Maar zover is het natuurlijk nog lang niet. Eerst was er vorige week het schoolkamp. De school heeft er bewust voor gekozen, dit evenement in september plaats te laten vinden. Voornamelijk omdat er aan het eind van het schooljaar al zoveel dingen gepland staan en het ook wel leuk is om aan het begin van het schooljaar gezamenlijk iets te doen.
Alle vier de groepen 8, in totaal 104 kinderen, moesten zich vorige week woensdag met hun fietsen verzamelen bij de school. Een drukte van belang dus, mede omdat ouders af en aan liepen met koffers, weekendtassen en plunjezakken. Vooraf kregen we van de school een lijst met de dingen die zoonlief mee moest nemen. Natuurlijk kleding en toiletartikelen, maar ook een slaapzak en kussen. Die slaapzak hadden wij niet maar kon ik gelukkig bij een vriendin lenen. Verder een zaklamp, extra schoenen, iets te lezen of een puzzelboekje. Ook mocht de MP3 speler mee, maar de mobieltjes moesten thuis blijven! Tja, heel begrijpelijk natuurlijk.
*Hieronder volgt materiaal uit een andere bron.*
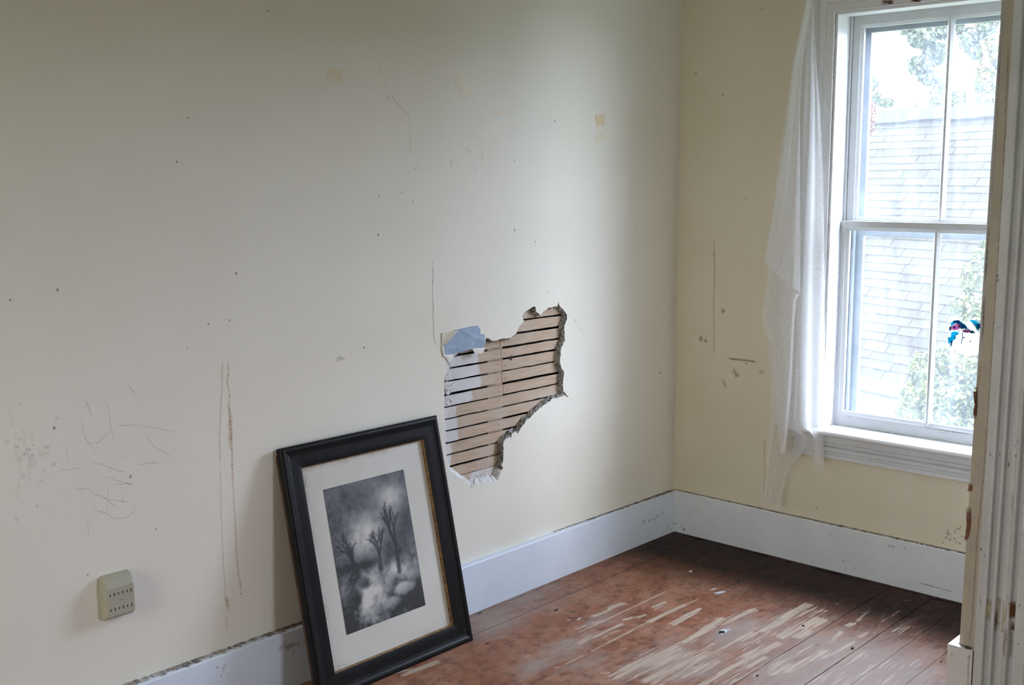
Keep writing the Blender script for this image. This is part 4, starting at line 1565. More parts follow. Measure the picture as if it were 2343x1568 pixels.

Rond 9 uur stonden de kinderen twee aan twee “opgesteld” en konden ze vertrekken, begeleid door diverse leerkrachten en ouders die zich als vrijwilliger op hadden gegeven om mee te fietsen. Wij stonden met vele andere ouders, opa’s en oma’s en kinderen langs de kant van de weg te zwaaien tot ze uit het zicht verdwenen waren. Wel vreemd. Nu zouden we pas vrijdagmiddag weer iets van onze kinderen horen en zien.
Vrijdagmiddag om 2 uur stonden we weer bij de school, nu te wachten tot de kinderen terug zouden komen. In gesprek met andere ouders merkte ik dat ook zij hun kind gemist hadden. Vooral het feit dat je geen contact had kunnen zoeken, werd als moeilijk ervaren. We hoorden al snel dat de stoet door lekke banden en afgevallen kettingen vertraging op had gelopen en niet op tijd zou zijn. Ach, dat maakte ook niet uit. We waren er nu toch en onze kinderen kwamen er aan. Dan maar iets later.
Het werd uiteindelijk 3 uur toen we ze in de verte aan zagen komen. Ik moet bekennen dat ik heel blij en opgelucht was mijn zoon weer gezond een wel terug te zien. Op mijn vraag hoe het geweest was, antwoordde hij: “Nou gewoon, saai.”
Ik moest er inwendig wel om lachen, wetende dat hier een behoorlijke portie stoer doen achter zat.
Later kwamen de verhalen wel los en bleek dat het allemaal wel mee viel met dat “saai” en hij het best naar zijn zin had gehad.
De kop is er dus af wat betreft dit laatste schooljaar. Nu de rest nog!